The crowd had been bussed in from Saddam City, later to be renamed Sadr City, a vast Shia slum on the edge of Baghdad. It formed a rent-a-mob which, in subsequent days, went on to loot and burn the Iraqi capital while American troops simply stood by – another attempt to portray the invasion as a precursor to a popular uprising.

Col McCoy winced when he saw an American flag being put on the face of Saddam and ordered that it should be replaced by an Iraqi flag, much to the chagrin of some of his comrades.

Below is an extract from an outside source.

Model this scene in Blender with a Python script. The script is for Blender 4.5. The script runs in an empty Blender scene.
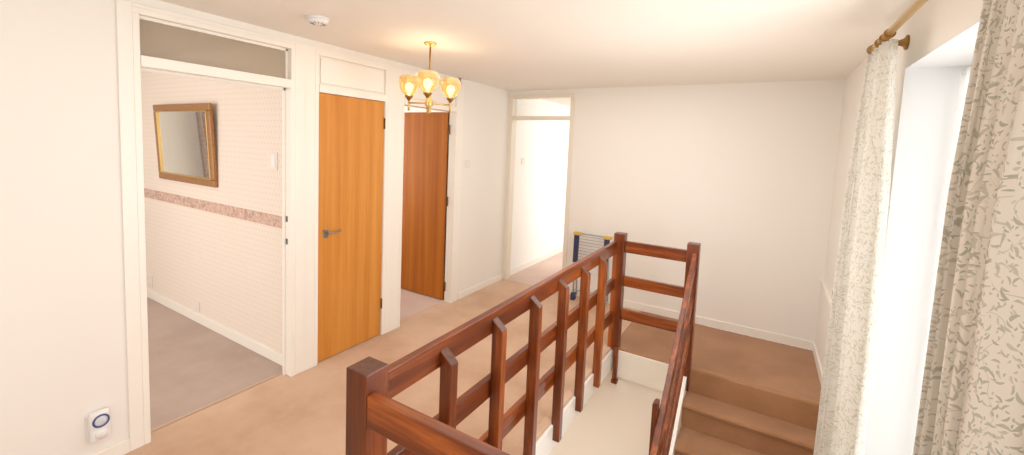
import bpy, bmesh, math, random
from mathutils import Vector, Matrix
random.seed(4)
C = bpy.context.scene.collection
PI = math.pi
L, D, R, H = -2.808, 4.597, 0.524, 2.4      # left wall, far wall, right wall, ceiling height

# ------------------------------------------------------------------ materials
def nmat(name):
    m = bpy.data.materials.new(name); m.use_nodes = True
    nt = m.node_tree; b = nt.nodes['Principled BSDF']
    return m, nt, b
def N(nt, typ, **kw):
    n = nt.nodes.new(typ)
    for k, v in kw.items():
        if k.startswith('i_'):
            key = k[2:]
            n.inputs[int(key) if key.isdigit() else key].default_value = v
        else: setattr(n, k, v)
    return n
def lk(nt, a, b): nt.links.new(a, b)
def math_(nt, op, a, b=None, c=None):
    n = nt.nodes.new('ShaderNodeMath'); n.operation = op
    for i, v in enumerate((a, b, c)):
        if v is None: continue
        if isinstance(v, (int, float)): n.inputs[i].default_value = v
        else: lk(nt, v, n.inputs[i])
    return n.outputs[0]
def mixc(nt, fac, a, b):
    n = nt.nodes.new('ShaderNodeMix'); n.data_type = 'RGBA'
    if isinstance(fac, (int, float)): n.inputs[0].default_value = fac
    else: lk(nt, fac, n.inputs[0])
    for i, v in ((6, a), (7, b)):
        if isinstance(v, tuple): n.inputs[i].default_value = (*v[:3], 1)
        else: lk(nt, v, n.inputs[i])
    return n.outputs[2]
def coords(nt, scale=(1, 1, 1), uv=False):
    tc = nt.nodes.new('ShaderNodeTexCoord'); mp = nt.nodes.new('ShaderNodeMapping')
    mp.inputs['Scale'].default_value = scale
    lk(nt, tc.outputs['UV' if uv else 'Object'], mp.inputs['Vector'])
    return mp.outputs['Vector']
def noise(nt, vec, scale, detail=4, rough=.5):
    n = N(nt, 'ShaderNodeTexNoise'); n.inputs['Scale'].default_value = scale
    n.inputs['Detail'].default_value = detail; n.inputs['Roughness'].default_value = rough
    lk(nt, vec, n.inputs['Vector']); return n.outputs['Fac']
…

We were told at the time that it was a Stars and Stripes that had flown at the Twin Towers on September 11, and had somehow been rescued for just this very day. "That's bullshit," said the Colonel. "Look at it, it's brand new." He also said that he and his troops should leave Iraq to the Iraqis "as soon as possible, otherwise there would be trouble". How right he was.

Four months ago, I revisited Firdous Square, which is just behind the Palestine Hotel, where foreign journalists were corralled by the Iraqi authorities back in 2003. There, in its unkempt surroundings, with tumbleweed blowing, was the replacement for Saddam's statue, erected less than two months after its predecessor was torn down. It purportedly shows a couple with a child holding up an Islamic crescent moon framed by a Sumerian Sun. Its official name is Najeen, or "Survivor", but Baghdadis call it "the green blob". After universal derision, the career of its sculptor, Basim Hamid, has nosedived too.